Re: Proposal: Commit timestamp - Mailing list pgsql-hackers

From Markus Schiltknecht
Subject Re: Proposal: Commit timestamp
Date
Msg-id 45CA8AA8.9070805@bluegap.ch
Whole thread Raw
In response to Re: Proposal: Commit timestamp  (Jan Wieck <JanWieck@Yahoo.com>)
Responses Re: Proposal: Commit timestamp
List pgsql-hackers
Hi,

Jan Wieck wrote:
> Then let me give you a little puzzle just for the fun of it.
> 
> A database containing customer contact information (among other things) 
> is a two node multimaster system. One is serving the customer web 
> portal, the other is used by the company staff including the call 
> center. At 13:45 the two servers lose connectivity to each other, yet 
> the internal staff can access the internal server while the web portal 
> is accessible from the outside. At 13:50 customer A updates their credit 
> card information through the web portal, while customer B does the same 
> through the call center.
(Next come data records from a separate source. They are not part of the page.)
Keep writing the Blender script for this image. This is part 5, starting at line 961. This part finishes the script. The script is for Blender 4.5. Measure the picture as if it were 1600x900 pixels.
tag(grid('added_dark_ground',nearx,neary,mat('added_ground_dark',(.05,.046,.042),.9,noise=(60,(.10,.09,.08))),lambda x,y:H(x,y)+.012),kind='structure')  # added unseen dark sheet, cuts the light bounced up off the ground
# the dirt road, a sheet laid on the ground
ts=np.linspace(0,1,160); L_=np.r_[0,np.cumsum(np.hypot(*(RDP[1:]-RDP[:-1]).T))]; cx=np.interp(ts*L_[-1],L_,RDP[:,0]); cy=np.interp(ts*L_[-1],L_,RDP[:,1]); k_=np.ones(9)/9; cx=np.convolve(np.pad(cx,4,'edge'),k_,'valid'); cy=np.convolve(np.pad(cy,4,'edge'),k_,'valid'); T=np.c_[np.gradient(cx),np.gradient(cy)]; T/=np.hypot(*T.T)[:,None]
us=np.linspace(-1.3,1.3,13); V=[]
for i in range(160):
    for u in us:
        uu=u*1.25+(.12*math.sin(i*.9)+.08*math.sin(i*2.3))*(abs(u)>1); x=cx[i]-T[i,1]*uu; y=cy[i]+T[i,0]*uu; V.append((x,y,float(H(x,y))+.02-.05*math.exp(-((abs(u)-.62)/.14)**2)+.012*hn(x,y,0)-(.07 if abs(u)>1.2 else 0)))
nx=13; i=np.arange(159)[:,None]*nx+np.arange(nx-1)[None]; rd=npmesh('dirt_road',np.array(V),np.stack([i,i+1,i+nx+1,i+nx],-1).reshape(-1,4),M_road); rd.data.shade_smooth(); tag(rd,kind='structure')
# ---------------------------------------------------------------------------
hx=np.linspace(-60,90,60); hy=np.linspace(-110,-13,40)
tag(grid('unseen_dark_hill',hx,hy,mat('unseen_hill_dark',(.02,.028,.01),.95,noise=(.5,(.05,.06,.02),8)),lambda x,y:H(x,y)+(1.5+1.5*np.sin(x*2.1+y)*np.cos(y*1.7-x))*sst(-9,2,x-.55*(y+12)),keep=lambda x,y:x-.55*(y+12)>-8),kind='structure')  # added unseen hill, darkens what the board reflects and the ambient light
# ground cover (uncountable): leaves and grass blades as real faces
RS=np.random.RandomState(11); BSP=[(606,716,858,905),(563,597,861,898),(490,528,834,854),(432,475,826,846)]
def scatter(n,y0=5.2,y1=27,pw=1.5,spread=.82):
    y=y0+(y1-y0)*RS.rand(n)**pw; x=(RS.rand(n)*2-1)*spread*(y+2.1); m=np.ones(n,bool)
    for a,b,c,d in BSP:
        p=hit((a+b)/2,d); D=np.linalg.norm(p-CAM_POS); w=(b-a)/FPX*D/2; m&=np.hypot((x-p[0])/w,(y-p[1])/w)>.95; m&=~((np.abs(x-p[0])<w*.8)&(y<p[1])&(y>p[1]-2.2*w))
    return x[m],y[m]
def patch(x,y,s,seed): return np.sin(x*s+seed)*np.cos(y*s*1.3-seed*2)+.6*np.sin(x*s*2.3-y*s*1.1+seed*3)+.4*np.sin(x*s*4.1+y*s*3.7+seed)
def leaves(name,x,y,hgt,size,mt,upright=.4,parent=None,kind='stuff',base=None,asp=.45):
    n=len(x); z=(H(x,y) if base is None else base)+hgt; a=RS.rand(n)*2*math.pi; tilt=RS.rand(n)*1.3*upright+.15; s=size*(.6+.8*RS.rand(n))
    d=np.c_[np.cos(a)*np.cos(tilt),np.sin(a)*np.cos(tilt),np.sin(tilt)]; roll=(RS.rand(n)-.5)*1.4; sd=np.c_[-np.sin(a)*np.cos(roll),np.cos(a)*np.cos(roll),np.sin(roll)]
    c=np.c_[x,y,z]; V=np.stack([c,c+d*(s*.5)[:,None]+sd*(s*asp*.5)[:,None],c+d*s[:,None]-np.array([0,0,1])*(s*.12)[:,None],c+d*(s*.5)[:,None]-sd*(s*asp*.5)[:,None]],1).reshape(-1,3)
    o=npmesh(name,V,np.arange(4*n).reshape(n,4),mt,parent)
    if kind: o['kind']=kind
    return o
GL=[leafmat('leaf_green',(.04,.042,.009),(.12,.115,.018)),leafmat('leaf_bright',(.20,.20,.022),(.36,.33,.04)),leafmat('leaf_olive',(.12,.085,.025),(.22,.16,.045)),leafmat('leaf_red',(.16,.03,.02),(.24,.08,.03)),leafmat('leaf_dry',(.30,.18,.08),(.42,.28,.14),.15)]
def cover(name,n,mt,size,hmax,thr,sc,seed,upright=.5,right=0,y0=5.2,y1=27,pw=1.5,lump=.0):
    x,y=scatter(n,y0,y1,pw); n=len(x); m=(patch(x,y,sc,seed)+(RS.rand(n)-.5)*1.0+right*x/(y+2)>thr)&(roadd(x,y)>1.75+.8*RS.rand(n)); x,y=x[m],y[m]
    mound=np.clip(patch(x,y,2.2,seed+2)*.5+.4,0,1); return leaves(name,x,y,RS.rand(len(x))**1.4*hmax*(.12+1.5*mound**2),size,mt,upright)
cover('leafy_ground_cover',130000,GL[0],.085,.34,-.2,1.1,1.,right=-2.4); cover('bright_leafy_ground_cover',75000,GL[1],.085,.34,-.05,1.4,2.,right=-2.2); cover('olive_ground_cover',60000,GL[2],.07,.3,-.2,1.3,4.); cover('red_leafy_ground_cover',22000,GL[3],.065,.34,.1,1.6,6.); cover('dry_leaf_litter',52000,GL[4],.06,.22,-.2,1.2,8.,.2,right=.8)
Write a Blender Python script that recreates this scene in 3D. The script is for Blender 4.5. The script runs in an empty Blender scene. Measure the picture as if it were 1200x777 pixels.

At 13:55 both customers change their mind to 
> use yet another credit card, now customer A phones the call center while 
> customer B does it via the internet.

Phew, a mind twister... one customer would already be enough to trigger 
that sort of conflict...

> At 14:00 the two servers reconnect and go through the conflict 
> resolution. How do you intend to solve both conflicts without using any 
> "clock", because that seems to be a stopword causing instant rejection 
> of whatever you propose. Needless to say, both customers will be 
> dissatisfied if you charge the "wrong" credit card during your next 
> billing cycle.

Correct. But do these cases satisfy storing timestamps to each and every 
transaction you do? That's what I doubt, not the usefulness of time 
based conflict resolution for certain cases.

You can always add a time based conflict resolution, by adding a 
timestamp column and decide upon that one. I'd guess that the overall 
costs are lower that way.

But you've withdrawn that proposal already, so...

> Which is a good discussion because one of the reasons why I stopped 
> looking into Postgres-R is the fact that is based on the idea to push 
> all the replication information through a system that generates a global 
> serialized message queue. That by itself isn't the problem, but the fact 
> that implementing a global serialized message queue has serious 
> throughput issues that are (among other details) linked to the speed of 
> light.

Agreed. Nevertheless, there are use cases for such systems, because they 
put less limitations to the application. One could even argue, that your 
above example would be one ;-)

> I am trying to start with a system, that doesn't rely on such a 
> mechanism for everything. I do intend to add an option later, that 
> allows to declare a UNIQUE NOT NULL constraint to be synchronous. What 
> that means is, that any INSERT, UPDATE, DELETE and SELECT FOR UPDATE 
> will require the node to currently be a member of the (quorum or 
> priority defined) majority of the cluster.

Sounds reasonable.

> An advisory lock system, 
> based on a total order group communication, will grant the lock to the 
> unique key values on a first come, first serve base. Every node in the 
> cluster will keep those keys as "locked" until the asynchronous 
> replication stream reports the locking transaction as ended. If another 
> remote transaction in the meantime requires updating such key, the 
> incoming stream from that node will be on hold until the lock is 
> cleared. This is to protect agains node B replicating a transaction from 
> node A and a later update on node B arrives on C before C got the first 
> event from A. A node that got disconnected from the cluster must rebuild 
> the current advisory lock list upon reconnecting to the cluster.

Yeah, this is a convenient way to replicate sequences via a GCS.

> I think that this will be a way to overcome Postgres-R's communication 
> bottleneck, as well as allowing limited update activity even during a 
> completely disconnected state of a node. Synchronous or group 
> communication messages are reduced to the cases, where the application 
> cannot be implemented in a conflict free way, like allocating a natural 
> primary key. There is absolutely no need to synchronize for example 
> creating a sales order. 

Agreed, such cases can easily be optimized. But you have to be aware of 
he limitations these optimizations cause. Postgres-R is much more 
targeted at very general use cases.

> An application can use global unique ID's for 
> the order number. And everything possibly referenced by an order (items, 
> customers, ...) is stored in a way that the references are never 
> updated. Deletes to those possibly referenced objects are implemented in 
> a two step process, where they are first marked obsolete, and later on 
> things that have been marked obsolete for X long are deleted. A REPLICA 
> TRIGGER on inserting an order will simply reset the obsolete flag of 
> referenced objects. If a node is disconnected longer than X, you have a 
> problem - hunt down the guy who defined X.

Yeah, that's another very nice optimization. Again, as long as you know 
the limitations, that's all well and fine.

> Merging certain ideas to come up with an async/sync hybrid? Seems to me 
> we have similar enough ideas to need conflict resolution, because we had 
> them simultaneously but communicate them asynchronously.

Huh? Sorry, I didn't get what you're trying to say here.